History — a bit distorted — and family are fun in ‘Mr. Peabody and Sherman’

Given some of the less than spectacular results of earlier computer animation adaptations of cartoons (“Garfield,” “Scooby Doo”), tackling yet another project in this genre certainly was risky. But the team of director Rob Minkoff (“The Lion King” and “Stuart Little”) and writer Craig Wright — breaking away from penning such presentations as “The United States of Tara” and “Six Feet Under” — have put together in “Mr. Peabody and Sherman,” a lively and loving update of the cartoon series that was part of the “Rocky and His Friends” show that ran from 1959 to 1964.
The brain child of Jay Ward and his production company, the “Rocky” series was very much in vogue in those days as a show that required a certain amount of education and sophistication to fully appreciate the humor while still having enough silliness to draw the younger audience.
Mr. Peabody was yet another talking animal, but this time a genius dog — who also happens to be a savvy businessman, inventor, adviser to world leaders, gourmet cook and Olympic gold medalist.
And he set a legal precedent by being the first dog to adopt a boy, as the judge ruled that if a boy can adopt a dog, then a dog should be able to adopt a boy.
Thus as “Mr. Peabody and Sherman” opens, the bespectacled canine delivers a brief history of his life, including his adoption of Sherman when the boy was a baby. This actually strays from te original series in which Sherman already was a grade-school age kid when Mr. Peabody first encounters him.
The story centers around the main theme of the old cartoon series in which Mr. Peabody uses his invention, the WABAC time machine to travel back to earlier eras, accompanied by Sherman. In between the adventures, Sherman is given history lessons, and sometimes Mr. Peabody has to alter events to make them flow to their historically accurate conclusions.

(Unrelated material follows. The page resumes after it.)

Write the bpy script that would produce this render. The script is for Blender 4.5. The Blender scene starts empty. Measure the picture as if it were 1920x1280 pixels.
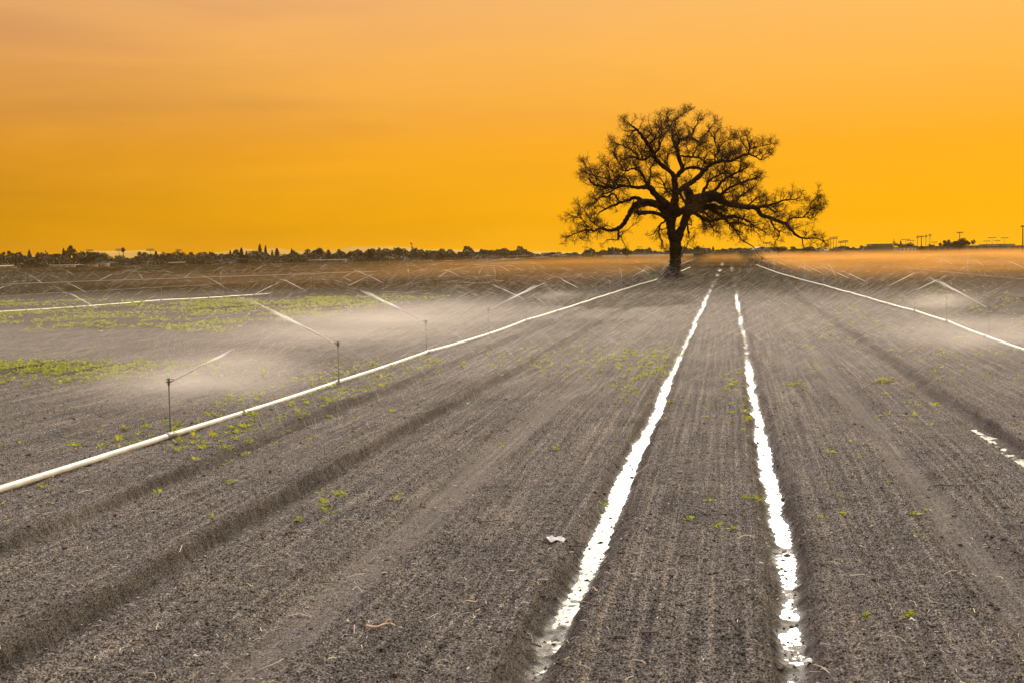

In the updated version, Sherman starts school but has a run in with Penny Peterson (voice of  Ariel Winter) that leads to interruption in the orderly life of the dog and his boy, including the heavy-handed bureaucrat Ms. Grunnion (Allison Janney), determined to take Sherman away from Mr. Peabody.
The unflappable dog, voiced by Ty Burrell from “Modern Family,” invites Penny’s parents Paul (Stephen Colbert) and Patty (Leslie Mann), along with Ms. Grunnion over for dinner and a resolution to the ugly incident.
Despite orders from Mr. Peabody not to tell anybody about the WABAC, Sherman spills the beans about the machine to Penny and the adventuress girl goads the boy into putting the machine into operation.
Now the action picks up and harkens back to the original series premise of Mr. Peabody using his smarts to keep history on track, including undoing a rift the travelers have created in the time continuum.
Along the way we meet Marie Antoinette (Lauri Fraser), Leonardo da Vinci (Stanley Tucci), Odysseus (Tom McGrath) and his Trojan Horse soldiers, King Tut (Zach Callison) and Mona Lisa (Lake Bell).
Of course, things do not always go smoothly and amid the chaos both Sherman and Penny grow up a little bit and even the steadfast Mr. Peabody learns about expressing affection.
The animation, as expected, is lush and colorful and although a 3D version has been released, regular screenings are just as enchanting. As is the story. Mr. Peabody makes being a know-it-all charming.